Speak With Confidence: Four Fixes That Work
May 9, 2023301 views0 comments
In this Nano Tool for Leaders, Wharton’s Jonah Berger shares four tips for confident communication in the workplace.
Nano Tools for Leaders® — a collaboration between Wharton Executive Education and Wharton’s Center for Leadership and Change Management — are fast, effective tools that you can learn and start using in less than 15 minutes, with the potential to significantly impact your success.
Contributor: Jonah Berger, associate professor of marketing, the Wharton School, and best-selling author of The Catalyst: How to Change Anyone’s Mind; Invisible Influence: The Hidden Forces that Shape Behavior; and Contagious: Why Things Catch On. This Nano Tool is based on his new book Magic Words: What to Say to Get Your Way (Harper Business, 2023).
The Goal
Project greater confidence and power through your choice of words.
Nano Tool
Whether choosing a money manager, hearing a witness testify, or picking a president, listeners are more persuaded when communicators seem more certain or confident about what they are communicating. Scientists have refined the exact components of “powerful” language, but at its core, the main idea is that speaking with power makes people seem more self-assured and knowledgeable, which in turn makes audiences more likely to listen and be persuaded. But you don’t need to be born with the ability to speak with power or confidence — it’s something you can learn. New research on the science of language reveals four specific changes that will help you speak with greater power.
Action Steps
1. Ditch the hedges.
When someone says “around,” “arguably,” “I believe,” “generally,” “kind of,” “maybe,” “presumably,” “rarely,” or “usually,” they’re hedging. They’re expressing uncertainty in one way or another. Hedging undermines your impact, because while you’re sharing your thoughts or recommendations, you’re simultaneously suggesting that you’re not sure they are worth considering.
2. Use definites.
Instead of hedges, use words like “definitely,” “clearly,” and “obviously,” which remove any shred of doubt. These “definites” do more than signal a lack of uncertainty. They indicate that things are 110 percent clear. You project confidence, making listeners more likely to follow you and whatever you suggest doing.
3. Don’t hesitate.
In everyday speech, most of us say things like “uh,” “um,” and “er” a lot. We use this common verbal tic when we’re collecting our thoughts or deciding what to say next. But when you use them too often, they can weaken what you say. In fact, research shows hesitations make you seem even less confident, less powerful, and less effective than hedges. Instead, try pausing more. It gives you time to figure out what to say and makes you seem more competent. Studies find that pausing leads speakers to be perceived more positively.

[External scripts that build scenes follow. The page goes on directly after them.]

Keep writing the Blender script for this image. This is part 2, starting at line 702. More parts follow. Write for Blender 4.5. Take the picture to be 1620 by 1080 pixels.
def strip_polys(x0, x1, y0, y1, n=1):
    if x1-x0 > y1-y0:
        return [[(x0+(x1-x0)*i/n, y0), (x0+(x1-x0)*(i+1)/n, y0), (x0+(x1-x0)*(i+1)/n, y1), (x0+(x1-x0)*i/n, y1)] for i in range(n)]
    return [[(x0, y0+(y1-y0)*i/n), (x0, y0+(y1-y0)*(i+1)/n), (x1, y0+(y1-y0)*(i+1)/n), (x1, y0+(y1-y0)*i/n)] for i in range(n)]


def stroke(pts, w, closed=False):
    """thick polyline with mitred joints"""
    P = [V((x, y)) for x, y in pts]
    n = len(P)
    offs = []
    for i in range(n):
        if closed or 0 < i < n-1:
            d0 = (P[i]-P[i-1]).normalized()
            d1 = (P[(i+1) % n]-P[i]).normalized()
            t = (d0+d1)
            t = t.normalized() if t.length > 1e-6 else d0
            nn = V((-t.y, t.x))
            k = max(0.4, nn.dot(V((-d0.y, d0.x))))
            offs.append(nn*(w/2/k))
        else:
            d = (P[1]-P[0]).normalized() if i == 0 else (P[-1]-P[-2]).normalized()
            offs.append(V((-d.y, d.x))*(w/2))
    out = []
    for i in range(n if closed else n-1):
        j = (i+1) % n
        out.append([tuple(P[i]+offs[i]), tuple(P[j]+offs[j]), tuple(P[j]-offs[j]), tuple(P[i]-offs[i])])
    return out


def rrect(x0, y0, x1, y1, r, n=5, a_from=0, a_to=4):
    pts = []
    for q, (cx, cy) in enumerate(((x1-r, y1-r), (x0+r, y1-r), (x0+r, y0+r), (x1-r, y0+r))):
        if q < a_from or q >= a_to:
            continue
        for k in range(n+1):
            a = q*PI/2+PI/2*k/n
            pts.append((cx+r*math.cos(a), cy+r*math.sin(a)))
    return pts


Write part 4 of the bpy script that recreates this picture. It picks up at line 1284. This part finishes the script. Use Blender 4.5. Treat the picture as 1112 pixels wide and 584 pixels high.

It not only gave the audience time to process what was said, but also encouraged them to respond in agreement, which led them to like the speaker more overall.
4. Turn pasts into presents.
Past tense suggests something was true at a point in time for a particular person. Saying “The solution worked well” indicates that you thought the solution was effective when you implemented it. Present tense — saying “works well,” for example — suggests stability, something more general and enduring that you are relatively certain about. Not only did it work well in the past, but it will also do so in the future. Want to increase your impact and influence? Change how audiences see whatever you share by describing the results of a big project as what you find rather than what you found. Talk about how people are doing something rather than how they were doing it.
How Leaders Use It
Sales executive Lindsey Samuels makes almost a dozen presentations a week to existing and prospective clients and to internal colleagues and management. But her impact was minimal, only sometimes persuading people to take her advice or go along with her suggestions. The content wasn’t the issue: her presentation decks were strong. But transcripts showed that she was saying “uh,” “um,” and “er” a lot. To cull these hesitations, she practiced what she was going to say, scripted answers to questions in advance, and paused when necessary to get back on track. It worked. Using fewer “um”s and “uh”s made her pitches sharper, and the next month, she converted almost a third more potential prospects into clients.
The CEO of a major corporation told a linguistics researcher that the decisions he has to make in five minutes are often about projects others have worked on for five months. To do that, he relies on a simple rule: If the person seeking approval sounds confident, he supports them. If not, he denies them. Once those who work for him understand the rule, they can most easily convey the kind of certainty and decisiveness needed to get their project approved, avoiding any hint of humility or hedging, by using definites such as “clearly,” “unquestionable,” “irrefutably,” “absolutely,” and “undeniable.”
In April 1917, President Woodrow Wilson had to reverse the isolationist, anti-war position that defined his presidency. In an address to Congress, he called for declaration of war against Germany. Ultimately successful, he convinced Congress that America had a moral duty to enter the war by using the present tense, indicating with certainty that the decision will be made, rather than relying on previous military victories or hypothetical future ones: “We act without animus, not in enmity toward a people or with the desire to bring any injury or disadvantage upon them, but only in armed opposition to an irresponsible government which has thrown aside all considerations of humanity and of right.”